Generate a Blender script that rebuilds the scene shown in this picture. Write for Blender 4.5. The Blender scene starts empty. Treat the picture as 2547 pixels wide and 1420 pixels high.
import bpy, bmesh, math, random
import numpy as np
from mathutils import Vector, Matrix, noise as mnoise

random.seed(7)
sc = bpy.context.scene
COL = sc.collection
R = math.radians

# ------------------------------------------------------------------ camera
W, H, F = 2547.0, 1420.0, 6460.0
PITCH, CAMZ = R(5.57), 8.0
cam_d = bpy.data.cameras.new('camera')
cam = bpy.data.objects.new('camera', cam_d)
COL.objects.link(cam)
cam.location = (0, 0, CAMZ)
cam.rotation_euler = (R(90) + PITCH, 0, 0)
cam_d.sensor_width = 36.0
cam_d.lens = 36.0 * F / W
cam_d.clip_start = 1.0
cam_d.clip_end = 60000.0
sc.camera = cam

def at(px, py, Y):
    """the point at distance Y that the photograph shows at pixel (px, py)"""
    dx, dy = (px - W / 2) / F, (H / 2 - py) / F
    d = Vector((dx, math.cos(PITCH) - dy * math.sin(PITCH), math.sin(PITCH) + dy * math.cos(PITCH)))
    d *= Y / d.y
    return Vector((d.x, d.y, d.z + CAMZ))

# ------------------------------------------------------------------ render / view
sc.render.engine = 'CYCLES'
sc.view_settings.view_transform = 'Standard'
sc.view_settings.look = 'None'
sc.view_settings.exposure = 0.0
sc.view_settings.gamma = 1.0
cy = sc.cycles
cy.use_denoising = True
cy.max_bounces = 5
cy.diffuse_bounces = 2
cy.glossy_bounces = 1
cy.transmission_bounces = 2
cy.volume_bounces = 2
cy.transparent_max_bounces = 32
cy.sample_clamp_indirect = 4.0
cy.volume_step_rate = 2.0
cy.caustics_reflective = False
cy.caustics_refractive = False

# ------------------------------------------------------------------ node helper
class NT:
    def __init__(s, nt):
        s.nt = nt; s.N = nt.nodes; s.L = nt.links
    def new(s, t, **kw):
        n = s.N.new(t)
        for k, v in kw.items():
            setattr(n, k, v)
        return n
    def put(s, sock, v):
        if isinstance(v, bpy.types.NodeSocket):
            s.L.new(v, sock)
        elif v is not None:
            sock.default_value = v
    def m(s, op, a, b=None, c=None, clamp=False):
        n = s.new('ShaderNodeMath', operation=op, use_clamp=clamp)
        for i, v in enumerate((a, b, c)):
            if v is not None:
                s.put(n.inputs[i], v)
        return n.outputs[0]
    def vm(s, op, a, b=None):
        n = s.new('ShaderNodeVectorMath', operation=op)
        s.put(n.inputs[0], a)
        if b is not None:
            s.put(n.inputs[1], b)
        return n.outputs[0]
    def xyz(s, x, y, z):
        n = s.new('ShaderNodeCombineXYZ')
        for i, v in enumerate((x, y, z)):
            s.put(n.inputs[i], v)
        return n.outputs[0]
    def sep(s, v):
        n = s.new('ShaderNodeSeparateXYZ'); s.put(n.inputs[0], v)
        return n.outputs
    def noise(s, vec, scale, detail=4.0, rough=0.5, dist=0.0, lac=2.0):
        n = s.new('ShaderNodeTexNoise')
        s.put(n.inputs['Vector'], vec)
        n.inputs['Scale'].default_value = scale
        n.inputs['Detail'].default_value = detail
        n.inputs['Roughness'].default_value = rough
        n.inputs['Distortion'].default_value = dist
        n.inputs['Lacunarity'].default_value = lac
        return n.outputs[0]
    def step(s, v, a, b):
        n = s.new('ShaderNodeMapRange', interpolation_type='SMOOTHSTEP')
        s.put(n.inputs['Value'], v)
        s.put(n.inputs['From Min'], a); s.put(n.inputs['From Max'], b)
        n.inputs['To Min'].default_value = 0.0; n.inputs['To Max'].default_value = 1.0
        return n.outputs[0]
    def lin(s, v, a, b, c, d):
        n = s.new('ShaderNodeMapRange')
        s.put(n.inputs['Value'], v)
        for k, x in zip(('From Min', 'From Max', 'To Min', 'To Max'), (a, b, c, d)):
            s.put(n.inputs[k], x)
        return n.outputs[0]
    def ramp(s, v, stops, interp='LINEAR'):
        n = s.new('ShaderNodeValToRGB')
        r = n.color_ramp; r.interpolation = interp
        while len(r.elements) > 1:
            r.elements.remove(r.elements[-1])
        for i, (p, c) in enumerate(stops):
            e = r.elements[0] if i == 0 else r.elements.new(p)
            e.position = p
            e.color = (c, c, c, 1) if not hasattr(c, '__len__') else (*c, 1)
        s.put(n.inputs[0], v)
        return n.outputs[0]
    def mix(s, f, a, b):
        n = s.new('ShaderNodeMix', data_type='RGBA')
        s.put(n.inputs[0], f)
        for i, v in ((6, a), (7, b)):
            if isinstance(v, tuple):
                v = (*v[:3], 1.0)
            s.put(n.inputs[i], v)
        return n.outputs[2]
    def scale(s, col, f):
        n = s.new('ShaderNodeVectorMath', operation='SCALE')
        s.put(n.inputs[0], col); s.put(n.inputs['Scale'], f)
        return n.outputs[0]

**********

- THE REQUEST -
Copy the lines from the start of the data verbatim, stopping after the line containing "sc.camera = cam".

- THE ANSWER -
Generate a Blender script that rebuilds the scene shown in this picture. Write for Blender 4.5. The Blender scene starts empty. Treat the picture as 2547 pixels wide and 1420 pixels high.
import bpy, bmesh, math, random
import numpy as np
from mathutils import Vector, Matrix, noise as mnoise

random.seed(7)
sc = bpy.context.scene
COL = sc.collection
R = math.radians

# ------------------------------------------------------------------ camera
W, H, F = 2547.0, 1420.0, 6460.0
PITCH, CAMZ = R(5.57), 8.0
cam_d = bpy.data.cameras.new('camera')
cam = bpy.data.objects.new('camera', cam_d)
COL.objects.link(cam)
cam.location = (0, 0, CAMZ)
cam.rotation_euler = (R(90) + PITCH, 0, 0)
cam_d.sensor_width = 36.0
cam_d.lens = 36.0 * F / W
cam_d.clip_start = 1.0
cam_d.clip_end = 60000.0
sc.camera = cam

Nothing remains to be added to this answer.